START
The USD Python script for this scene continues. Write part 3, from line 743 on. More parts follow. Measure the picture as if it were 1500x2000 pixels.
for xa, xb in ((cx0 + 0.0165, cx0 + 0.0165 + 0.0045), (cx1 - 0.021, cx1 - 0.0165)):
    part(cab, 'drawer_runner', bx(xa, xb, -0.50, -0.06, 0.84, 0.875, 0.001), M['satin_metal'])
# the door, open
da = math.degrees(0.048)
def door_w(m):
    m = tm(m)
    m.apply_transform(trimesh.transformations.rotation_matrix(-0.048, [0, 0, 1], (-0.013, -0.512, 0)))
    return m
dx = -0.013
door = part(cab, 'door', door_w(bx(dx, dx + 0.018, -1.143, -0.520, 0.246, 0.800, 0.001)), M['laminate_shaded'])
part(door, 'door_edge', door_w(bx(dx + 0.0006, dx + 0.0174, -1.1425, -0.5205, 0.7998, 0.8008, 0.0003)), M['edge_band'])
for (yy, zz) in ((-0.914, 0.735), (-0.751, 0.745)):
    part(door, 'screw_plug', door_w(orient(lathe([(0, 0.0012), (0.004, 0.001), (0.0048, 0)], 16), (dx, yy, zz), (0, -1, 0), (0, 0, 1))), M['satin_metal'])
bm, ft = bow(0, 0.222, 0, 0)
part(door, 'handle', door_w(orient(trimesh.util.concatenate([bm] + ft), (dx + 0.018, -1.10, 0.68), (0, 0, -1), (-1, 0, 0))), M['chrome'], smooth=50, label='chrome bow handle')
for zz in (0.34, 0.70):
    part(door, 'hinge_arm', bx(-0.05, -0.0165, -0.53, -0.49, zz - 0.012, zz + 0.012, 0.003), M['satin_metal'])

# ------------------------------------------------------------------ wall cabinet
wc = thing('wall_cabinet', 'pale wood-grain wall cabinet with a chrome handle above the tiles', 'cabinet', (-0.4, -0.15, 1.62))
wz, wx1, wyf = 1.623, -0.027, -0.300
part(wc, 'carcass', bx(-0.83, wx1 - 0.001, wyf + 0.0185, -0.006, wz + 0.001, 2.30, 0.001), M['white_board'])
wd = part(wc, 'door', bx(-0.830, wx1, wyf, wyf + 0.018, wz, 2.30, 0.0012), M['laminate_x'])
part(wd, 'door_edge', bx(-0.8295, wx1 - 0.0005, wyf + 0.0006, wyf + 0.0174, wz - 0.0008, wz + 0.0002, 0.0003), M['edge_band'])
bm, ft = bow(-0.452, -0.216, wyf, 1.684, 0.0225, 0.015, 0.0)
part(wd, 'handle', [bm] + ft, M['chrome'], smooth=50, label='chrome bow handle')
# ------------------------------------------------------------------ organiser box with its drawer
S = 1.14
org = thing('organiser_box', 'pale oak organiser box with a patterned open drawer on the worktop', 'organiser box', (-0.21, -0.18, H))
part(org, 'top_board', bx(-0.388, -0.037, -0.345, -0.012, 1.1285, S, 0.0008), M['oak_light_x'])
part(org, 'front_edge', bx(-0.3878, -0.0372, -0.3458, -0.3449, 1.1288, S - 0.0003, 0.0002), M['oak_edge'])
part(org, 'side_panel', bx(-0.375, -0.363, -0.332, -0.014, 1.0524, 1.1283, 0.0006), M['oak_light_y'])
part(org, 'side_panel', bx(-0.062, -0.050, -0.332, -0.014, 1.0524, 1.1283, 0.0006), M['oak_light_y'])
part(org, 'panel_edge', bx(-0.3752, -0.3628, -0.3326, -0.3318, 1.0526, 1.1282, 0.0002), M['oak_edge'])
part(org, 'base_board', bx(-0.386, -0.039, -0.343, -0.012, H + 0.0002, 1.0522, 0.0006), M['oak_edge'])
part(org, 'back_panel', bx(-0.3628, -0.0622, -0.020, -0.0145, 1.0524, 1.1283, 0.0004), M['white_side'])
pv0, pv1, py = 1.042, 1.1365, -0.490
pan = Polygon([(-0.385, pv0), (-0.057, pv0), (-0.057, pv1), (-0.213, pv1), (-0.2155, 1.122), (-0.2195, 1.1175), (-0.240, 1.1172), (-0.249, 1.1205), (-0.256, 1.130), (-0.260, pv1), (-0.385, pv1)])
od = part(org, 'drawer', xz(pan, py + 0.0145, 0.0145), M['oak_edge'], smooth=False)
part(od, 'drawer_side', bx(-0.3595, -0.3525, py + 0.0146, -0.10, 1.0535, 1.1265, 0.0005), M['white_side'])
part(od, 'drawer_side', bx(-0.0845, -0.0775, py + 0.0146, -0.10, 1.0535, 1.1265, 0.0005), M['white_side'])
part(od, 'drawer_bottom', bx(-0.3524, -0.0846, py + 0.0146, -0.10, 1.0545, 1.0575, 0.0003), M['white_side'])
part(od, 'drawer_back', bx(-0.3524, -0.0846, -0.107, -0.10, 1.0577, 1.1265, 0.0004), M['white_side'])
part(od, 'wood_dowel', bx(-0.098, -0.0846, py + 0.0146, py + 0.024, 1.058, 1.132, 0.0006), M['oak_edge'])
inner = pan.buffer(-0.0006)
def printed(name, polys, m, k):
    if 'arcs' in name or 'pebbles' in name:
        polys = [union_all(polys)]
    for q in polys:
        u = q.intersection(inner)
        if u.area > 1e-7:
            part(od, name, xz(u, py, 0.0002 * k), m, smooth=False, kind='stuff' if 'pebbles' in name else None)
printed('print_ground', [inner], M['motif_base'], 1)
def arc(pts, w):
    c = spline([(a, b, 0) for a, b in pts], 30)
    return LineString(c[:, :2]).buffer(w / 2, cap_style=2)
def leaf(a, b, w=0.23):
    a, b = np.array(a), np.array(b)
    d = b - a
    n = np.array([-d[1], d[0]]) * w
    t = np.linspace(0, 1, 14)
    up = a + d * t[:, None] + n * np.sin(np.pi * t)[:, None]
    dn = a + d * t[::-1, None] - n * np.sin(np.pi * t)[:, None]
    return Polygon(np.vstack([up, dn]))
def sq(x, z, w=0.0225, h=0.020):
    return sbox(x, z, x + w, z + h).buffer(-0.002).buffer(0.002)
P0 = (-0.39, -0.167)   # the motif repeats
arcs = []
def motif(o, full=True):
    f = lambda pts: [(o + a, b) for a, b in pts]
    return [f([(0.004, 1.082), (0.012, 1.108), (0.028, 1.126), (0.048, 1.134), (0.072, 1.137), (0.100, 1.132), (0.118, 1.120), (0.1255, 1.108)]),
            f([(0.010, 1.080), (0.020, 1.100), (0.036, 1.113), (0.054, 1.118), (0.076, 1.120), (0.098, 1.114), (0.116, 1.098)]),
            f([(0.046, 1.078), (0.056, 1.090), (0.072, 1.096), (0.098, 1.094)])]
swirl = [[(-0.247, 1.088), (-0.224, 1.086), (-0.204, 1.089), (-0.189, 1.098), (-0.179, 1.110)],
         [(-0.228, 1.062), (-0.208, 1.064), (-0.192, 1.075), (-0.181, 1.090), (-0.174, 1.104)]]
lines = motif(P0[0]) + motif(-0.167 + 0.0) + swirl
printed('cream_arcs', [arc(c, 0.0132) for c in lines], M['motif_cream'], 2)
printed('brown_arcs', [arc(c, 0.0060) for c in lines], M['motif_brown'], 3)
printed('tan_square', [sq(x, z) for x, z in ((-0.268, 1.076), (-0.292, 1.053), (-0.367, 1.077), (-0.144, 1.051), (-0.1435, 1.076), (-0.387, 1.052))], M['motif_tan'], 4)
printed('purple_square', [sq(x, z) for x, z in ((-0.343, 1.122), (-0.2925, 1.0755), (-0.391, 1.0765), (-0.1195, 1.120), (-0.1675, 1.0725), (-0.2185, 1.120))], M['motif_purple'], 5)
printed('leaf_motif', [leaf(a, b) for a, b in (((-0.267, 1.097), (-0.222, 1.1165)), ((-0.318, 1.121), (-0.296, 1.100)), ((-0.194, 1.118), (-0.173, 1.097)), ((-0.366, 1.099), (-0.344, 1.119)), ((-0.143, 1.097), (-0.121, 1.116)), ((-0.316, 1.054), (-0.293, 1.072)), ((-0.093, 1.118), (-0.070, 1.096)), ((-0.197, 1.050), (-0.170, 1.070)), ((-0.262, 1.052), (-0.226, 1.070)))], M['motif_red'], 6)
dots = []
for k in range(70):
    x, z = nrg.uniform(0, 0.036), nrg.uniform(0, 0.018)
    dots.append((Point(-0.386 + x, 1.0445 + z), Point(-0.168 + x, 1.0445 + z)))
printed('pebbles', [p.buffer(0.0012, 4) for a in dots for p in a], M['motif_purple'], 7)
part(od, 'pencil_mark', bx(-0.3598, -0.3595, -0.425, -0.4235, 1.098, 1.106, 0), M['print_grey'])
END
| Given task |
From the first line of the data through the line with "part(door, 'hinge_arm', bx(-0.05, -0.0165, -0.53, -0.49, zz", quote each line exactly and add nothing else.

| Result of the exercise |
The USD Python script for this scene continues. Write part 3, from line 743 on. More parts follow. Measure the picture as if it were 1500x2000 pixels.
for xa, xb in ((cx0 + 0.0165, cx0 + 0.0165 + 0.0045), (cx1 - 0.021, cx1 - 0.0165)):
    part(cab, 'drawer_runner', bx(xa, xb, -0.50, -0.06, 0.84, 0.875, 0.001), M['satin_metal'])
# the door, open
da = math.degrees(0.048)
def door_w(m):
    m = tm(m)
    m.apply_transform(trimesh.transformations.rotation_matrix(-0.048, [0, 0, 1], (-0.013, -0.512, 0)))
    return m
dx = -0.013
door = part(cab, 'door', door_w(bx(dx, dx + 0.018, -1.143, -0.520, 0.246, 0.800, 0.001)), M['laminate_shaded'])
part(door, 'door_edge', door_w(bx(dx + 0.0006, dx + 0.0174, -1.1425, -0.5205, 0.7998, 0.8008, 0.0003)), M['edge_band'])
for (yy, zz) in ((-0.914, 0.735), (-0.751, 0.745)):
    part(door, 'screw_plug', door_w(orient(lathe([(0, 0.0012), (0.004, 0.001), (0.0048, 0)], 16), (dx, yy, zz), (0, -1, 0), (0, 0, 1))), M['satin_metal'])
bm, ft = bow(0, 0.222, 0, 0)
part(door, 'handle', door_w(orient(trimesh.util.concatenate([bm] + ft), (dx + 0.018, -1.10, 0.68), (0, 0, -1), (-1, 0, 0))), M['chrome'], smooth=50, label='chrome bow handle')
for zz in (0.34, 0.70):
    part(door, 'hinge_arm', bx(-0.05, -0.0165, -0.53, -0.49, zz - 0.012, zz + 0.012, 0.003), M['satin_metal'])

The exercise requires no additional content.